The response from the MoD has been somewhat muted, although on July 14 2016 the Defence Secretary Michael Fallon did accept the report and acknowledged in a speech in the House of Commons that ‘[the MoD] failed to adapt to the changing situation on the ground and there were significant equipment shortfalls for our troops’. Both he and others in the MoD are keen to stress that lessons are being learned. In a blog (Learning from Chilcot) on 8 September 2016 the MoD Permanent Secretary, Stephen Lovegrove wrote:

‘When we make [overseas] interventions, our commitment is to ensure that we do so on the basis of the best possible understanding of the situation, a robust decision-making process, and with the very best tools needed to do the job and a culture that does not stifle debate and challenge.’

How does the decision to remove human rights protections from our troops at times of overseas interventions fit with this narrative? I do not believe that it does. Look at the actions rather than the words.

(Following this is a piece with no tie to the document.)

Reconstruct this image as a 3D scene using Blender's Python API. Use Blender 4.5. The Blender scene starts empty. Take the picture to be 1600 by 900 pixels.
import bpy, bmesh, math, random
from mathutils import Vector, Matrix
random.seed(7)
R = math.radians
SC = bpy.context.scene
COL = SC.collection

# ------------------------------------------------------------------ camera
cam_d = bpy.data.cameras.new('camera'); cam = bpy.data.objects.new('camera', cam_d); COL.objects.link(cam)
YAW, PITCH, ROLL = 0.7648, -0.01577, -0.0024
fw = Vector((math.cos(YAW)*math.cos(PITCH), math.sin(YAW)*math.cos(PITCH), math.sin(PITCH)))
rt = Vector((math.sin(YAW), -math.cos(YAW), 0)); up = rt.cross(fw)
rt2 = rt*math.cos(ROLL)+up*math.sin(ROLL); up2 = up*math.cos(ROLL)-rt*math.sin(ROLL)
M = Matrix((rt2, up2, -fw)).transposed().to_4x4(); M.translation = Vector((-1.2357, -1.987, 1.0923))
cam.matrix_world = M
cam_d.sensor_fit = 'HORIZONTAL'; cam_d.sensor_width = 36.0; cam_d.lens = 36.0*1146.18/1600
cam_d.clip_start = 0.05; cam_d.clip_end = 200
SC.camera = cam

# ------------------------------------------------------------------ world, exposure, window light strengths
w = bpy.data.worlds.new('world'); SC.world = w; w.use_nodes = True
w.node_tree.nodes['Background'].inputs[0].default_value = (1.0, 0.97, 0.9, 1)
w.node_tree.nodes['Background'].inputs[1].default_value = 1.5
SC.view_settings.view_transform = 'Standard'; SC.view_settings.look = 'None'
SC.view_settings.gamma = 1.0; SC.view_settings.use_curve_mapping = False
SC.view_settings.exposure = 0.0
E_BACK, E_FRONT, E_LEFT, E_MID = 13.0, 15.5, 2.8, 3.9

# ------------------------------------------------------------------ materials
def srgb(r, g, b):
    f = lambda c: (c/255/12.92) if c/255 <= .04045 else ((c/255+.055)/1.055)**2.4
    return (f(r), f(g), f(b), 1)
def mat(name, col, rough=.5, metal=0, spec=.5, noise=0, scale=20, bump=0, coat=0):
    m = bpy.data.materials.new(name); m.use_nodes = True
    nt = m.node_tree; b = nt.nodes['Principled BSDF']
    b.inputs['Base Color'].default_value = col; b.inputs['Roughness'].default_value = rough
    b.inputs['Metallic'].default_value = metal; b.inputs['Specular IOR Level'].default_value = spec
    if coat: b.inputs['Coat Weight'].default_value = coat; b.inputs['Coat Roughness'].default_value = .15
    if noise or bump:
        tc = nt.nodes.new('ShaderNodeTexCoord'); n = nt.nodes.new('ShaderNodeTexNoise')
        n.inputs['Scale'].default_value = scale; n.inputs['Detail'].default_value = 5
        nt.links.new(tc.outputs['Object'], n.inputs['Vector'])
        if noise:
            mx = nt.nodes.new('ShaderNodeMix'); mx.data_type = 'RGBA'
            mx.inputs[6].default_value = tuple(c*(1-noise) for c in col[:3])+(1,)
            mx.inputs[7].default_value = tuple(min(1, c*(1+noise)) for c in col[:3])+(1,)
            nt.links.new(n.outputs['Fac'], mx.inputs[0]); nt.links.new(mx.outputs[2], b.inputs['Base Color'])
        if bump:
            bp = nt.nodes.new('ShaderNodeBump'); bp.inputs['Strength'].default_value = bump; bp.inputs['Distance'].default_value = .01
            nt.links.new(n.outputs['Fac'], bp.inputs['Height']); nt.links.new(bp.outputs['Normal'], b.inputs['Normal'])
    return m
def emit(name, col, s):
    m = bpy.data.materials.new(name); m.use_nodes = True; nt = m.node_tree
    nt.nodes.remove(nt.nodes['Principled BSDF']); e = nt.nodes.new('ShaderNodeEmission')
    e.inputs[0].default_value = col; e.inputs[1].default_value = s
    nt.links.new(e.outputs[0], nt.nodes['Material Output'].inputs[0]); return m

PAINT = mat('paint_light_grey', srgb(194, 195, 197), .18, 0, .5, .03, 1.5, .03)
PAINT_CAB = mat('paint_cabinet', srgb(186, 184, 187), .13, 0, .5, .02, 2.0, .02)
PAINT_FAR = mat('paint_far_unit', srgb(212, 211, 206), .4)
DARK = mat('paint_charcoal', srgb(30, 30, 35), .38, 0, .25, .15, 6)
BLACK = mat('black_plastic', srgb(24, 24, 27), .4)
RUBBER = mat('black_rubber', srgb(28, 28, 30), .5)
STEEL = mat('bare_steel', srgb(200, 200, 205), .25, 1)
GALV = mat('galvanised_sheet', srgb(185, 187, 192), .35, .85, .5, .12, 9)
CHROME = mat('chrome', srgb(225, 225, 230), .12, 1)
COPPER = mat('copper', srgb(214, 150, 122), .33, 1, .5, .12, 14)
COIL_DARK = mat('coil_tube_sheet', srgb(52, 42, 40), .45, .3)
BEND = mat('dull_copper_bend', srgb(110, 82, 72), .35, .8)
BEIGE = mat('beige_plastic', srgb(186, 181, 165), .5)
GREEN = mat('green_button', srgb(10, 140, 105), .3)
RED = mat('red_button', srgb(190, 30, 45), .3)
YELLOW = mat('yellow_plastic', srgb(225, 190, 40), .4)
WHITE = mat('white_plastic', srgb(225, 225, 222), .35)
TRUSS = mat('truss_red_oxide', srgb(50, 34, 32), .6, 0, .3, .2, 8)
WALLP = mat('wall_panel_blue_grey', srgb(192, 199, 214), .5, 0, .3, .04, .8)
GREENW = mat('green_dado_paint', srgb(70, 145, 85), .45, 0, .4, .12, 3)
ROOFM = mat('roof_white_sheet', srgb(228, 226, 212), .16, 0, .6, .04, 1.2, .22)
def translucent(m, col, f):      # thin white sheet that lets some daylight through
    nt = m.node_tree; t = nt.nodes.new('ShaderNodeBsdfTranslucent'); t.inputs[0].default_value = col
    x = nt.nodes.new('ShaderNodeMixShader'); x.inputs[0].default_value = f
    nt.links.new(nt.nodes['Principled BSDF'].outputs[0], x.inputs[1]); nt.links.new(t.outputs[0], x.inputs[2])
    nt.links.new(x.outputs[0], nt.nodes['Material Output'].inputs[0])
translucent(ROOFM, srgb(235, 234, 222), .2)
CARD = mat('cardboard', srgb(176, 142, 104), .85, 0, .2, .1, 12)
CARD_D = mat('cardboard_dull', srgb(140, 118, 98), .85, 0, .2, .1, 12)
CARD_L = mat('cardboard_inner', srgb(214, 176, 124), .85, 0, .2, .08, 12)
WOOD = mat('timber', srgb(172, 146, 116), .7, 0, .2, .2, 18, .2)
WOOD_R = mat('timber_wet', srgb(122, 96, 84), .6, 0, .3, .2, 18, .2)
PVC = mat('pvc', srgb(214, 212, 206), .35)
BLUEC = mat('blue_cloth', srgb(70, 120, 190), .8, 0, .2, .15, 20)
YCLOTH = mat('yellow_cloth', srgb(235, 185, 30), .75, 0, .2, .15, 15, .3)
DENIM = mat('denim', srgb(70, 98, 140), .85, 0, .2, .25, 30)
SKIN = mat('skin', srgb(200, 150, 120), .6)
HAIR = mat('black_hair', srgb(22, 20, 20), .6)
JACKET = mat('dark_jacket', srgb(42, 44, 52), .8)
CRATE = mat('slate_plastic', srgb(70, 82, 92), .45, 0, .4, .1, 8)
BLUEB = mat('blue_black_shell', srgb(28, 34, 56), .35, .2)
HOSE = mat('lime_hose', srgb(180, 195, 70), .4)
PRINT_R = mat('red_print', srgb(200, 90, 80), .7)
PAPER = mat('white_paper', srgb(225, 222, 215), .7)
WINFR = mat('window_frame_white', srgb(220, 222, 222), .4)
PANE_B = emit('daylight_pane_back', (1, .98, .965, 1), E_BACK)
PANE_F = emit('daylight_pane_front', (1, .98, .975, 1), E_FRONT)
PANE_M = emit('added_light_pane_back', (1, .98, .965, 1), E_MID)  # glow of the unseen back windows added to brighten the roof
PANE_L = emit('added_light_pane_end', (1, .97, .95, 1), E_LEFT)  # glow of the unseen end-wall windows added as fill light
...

It is easy for the Government to throw mud at ‘ambulance chasing lawyers’ and ‘human rights gone mad’ and too often this obscures the real issues. Of course the MoD would find it easier to operate without legal scrutiny but this is not in the national interest and it is certainly not in the interests of our soldiers. Without the ability to hold the Government to account for their safety record there is a serious risk that standards will not improve and soldiers’ lives will be lost unnecessarily.